Deixe entrar sem bater, meu caro amigo, os que morrem de frio, mais por falta de amor do que por falta de roupa.
Deixe entrar sem bater os que perderam o rumo nos trilhos complicados da existência; talvez achem no céu do seu abraço a estrela de Belém.
Deixe entrar sem bater os que têm fome, mais de carinho do que de pão, e reparta com eles a sua vida, que vale mais que seu dinheiro.
Deixe entrar sem bater os que chegam à pé, empoeirados e cansados porque a passagem do destino era cara demais e ninguém lhes pagou sequer um bilhete de terceira classe no trem da felicidade.
Deixe entrar sem bater os que nasceram a contra-gosto porque a pílula falhou... e só foram recebidos na existência porque não havia outro jeito...
Deixe entrar sem bater o enjeitados no princípio: os filhos do prazer criminoso e egoísta; deixe entrar sem bater os enjeitados no fim: os velhos e velhinhas, que deram tudo de si, que perderam as pétalas da vida em benefício dos outros, seus filhos, e agora são deixados para murchar nos fundos dos asilos...
Deixe entrar como se o lar fosse deles os que não tiveram tempo de ser criança porque a vida lhes pôs uma enxada nas mãos quando devia pôr nelas algum brinquedo, os que nunca tiveram sorrisos em seus lábios porque a lágrima chegava sempre primeiro...
Deixe entrar sem bater todos estes, sem temer que falte espaço, pois num coração cristão sempre cabe mais um e até mais mil...

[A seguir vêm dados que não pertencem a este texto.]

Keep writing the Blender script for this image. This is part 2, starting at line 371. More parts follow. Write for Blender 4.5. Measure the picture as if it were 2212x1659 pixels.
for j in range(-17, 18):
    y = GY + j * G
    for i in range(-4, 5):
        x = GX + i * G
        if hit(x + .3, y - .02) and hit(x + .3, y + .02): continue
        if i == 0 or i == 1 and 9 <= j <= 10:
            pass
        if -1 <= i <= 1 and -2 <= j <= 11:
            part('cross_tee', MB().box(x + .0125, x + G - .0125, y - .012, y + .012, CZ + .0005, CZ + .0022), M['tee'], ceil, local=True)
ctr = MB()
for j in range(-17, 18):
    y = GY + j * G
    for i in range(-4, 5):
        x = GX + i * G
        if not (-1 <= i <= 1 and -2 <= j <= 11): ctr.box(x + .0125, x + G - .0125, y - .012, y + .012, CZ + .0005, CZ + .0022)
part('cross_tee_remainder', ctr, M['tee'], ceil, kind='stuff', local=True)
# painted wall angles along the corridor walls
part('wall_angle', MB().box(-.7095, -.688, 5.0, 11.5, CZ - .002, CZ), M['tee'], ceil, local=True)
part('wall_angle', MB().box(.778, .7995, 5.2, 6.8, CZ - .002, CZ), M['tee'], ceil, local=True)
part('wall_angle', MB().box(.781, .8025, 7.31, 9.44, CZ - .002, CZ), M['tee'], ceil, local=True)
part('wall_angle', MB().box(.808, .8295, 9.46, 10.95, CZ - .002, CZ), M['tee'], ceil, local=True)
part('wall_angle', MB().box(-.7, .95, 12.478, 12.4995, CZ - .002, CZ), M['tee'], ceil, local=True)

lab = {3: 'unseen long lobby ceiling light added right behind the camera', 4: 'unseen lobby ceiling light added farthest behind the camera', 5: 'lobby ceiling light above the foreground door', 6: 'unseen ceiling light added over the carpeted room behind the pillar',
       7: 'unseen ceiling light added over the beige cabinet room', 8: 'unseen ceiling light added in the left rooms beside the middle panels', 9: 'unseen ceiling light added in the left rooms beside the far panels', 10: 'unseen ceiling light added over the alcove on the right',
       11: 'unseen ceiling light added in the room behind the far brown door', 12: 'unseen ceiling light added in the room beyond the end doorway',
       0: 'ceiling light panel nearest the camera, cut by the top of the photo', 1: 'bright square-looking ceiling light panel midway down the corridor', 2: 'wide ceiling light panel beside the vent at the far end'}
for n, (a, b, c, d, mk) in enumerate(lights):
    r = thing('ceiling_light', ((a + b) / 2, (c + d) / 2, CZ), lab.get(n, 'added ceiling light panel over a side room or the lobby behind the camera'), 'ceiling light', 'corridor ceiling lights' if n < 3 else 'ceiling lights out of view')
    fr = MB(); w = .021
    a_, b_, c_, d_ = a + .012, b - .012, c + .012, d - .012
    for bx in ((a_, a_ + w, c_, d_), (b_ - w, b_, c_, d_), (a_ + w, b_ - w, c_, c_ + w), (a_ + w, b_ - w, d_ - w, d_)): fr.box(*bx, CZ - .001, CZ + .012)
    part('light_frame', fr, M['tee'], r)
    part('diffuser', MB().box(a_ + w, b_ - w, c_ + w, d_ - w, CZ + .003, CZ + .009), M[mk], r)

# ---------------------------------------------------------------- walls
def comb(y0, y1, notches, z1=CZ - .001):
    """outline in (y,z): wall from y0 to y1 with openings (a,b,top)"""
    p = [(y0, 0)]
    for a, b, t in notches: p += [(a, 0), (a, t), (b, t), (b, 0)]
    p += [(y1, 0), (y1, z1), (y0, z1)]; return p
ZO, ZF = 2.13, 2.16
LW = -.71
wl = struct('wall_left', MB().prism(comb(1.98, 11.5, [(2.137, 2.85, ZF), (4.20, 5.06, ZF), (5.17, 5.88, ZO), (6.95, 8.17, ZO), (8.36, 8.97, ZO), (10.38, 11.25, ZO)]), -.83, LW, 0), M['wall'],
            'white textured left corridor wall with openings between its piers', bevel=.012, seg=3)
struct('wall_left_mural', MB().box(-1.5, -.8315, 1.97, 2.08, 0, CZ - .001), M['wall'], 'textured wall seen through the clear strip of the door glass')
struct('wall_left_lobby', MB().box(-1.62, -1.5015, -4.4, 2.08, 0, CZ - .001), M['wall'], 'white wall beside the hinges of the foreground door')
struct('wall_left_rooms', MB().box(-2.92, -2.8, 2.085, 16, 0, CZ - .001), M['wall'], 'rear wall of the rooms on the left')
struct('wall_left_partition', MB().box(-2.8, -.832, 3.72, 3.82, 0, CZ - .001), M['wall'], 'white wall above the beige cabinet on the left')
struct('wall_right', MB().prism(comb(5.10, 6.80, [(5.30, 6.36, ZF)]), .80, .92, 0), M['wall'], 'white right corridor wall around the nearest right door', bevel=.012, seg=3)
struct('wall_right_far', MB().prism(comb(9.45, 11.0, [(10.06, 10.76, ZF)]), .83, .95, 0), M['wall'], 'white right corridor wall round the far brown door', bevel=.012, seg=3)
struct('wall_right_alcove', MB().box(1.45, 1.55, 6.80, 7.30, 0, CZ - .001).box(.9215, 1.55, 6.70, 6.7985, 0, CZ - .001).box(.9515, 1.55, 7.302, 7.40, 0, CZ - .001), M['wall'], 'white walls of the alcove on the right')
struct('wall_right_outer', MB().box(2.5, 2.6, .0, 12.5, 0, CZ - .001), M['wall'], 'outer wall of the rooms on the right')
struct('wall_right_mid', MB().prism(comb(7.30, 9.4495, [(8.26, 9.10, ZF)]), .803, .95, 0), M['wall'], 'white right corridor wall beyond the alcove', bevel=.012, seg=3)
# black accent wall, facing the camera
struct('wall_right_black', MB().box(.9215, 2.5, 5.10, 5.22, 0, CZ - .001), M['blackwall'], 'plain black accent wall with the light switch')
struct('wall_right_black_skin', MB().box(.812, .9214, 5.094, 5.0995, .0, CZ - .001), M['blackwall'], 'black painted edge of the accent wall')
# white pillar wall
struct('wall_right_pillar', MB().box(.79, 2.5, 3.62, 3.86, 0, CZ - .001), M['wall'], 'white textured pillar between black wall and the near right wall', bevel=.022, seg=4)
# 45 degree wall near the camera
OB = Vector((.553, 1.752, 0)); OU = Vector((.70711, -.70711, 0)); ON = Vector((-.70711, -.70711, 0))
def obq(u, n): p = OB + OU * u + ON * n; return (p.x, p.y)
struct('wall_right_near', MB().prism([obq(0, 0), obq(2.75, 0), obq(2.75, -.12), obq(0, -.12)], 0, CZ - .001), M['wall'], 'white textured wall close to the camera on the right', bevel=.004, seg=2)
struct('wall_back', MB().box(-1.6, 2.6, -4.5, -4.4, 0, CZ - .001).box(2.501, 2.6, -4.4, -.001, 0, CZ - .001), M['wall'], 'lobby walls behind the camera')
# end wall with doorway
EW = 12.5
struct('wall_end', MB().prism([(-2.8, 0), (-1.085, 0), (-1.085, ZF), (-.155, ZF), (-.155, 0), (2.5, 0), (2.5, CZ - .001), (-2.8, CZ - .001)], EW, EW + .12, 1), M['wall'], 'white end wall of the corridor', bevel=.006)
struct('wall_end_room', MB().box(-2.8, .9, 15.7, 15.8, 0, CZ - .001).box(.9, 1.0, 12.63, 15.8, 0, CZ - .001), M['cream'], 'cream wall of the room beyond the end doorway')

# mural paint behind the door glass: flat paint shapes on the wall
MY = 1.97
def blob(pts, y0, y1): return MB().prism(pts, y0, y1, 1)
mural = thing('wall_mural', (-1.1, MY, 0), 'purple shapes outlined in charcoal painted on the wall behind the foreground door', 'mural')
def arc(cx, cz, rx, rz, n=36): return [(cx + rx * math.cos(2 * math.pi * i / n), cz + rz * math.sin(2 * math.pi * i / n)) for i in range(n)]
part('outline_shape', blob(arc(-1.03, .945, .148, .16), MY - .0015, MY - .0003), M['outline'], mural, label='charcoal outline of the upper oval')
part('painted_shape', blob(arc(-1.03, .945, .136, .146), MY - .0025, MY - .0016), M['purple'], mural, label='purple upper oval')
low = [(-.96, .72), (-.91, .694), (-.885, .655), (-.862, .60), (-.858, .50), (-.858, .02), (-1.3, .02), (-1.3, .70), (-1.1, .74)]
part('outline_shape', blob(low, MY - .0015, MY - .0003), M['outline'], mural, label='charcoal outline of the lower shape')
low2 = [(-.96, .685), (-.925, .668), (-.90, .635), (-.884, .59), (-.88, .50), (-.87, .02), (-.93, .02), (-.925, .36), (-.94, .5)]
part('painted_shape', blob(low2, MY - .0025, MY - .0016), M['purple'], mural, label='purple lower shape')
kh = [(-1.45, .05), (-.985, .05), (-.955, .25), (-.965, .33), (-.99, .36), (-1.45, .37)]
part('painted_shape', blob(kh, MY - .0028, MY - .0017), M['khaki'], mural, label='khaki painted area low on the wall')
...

E depois que tiver a sala do peito lotada de infelizes, aleijados e famintos, você vai ter, amigo, a maior das surpresas, ao ver que a face torturada de tantos se transforma de repente no rosto sorridente de Jesus, falando para você:
- Meu caro amigo, agora é a sua vez: entre você também! A casa é sua, o céu é todo seu!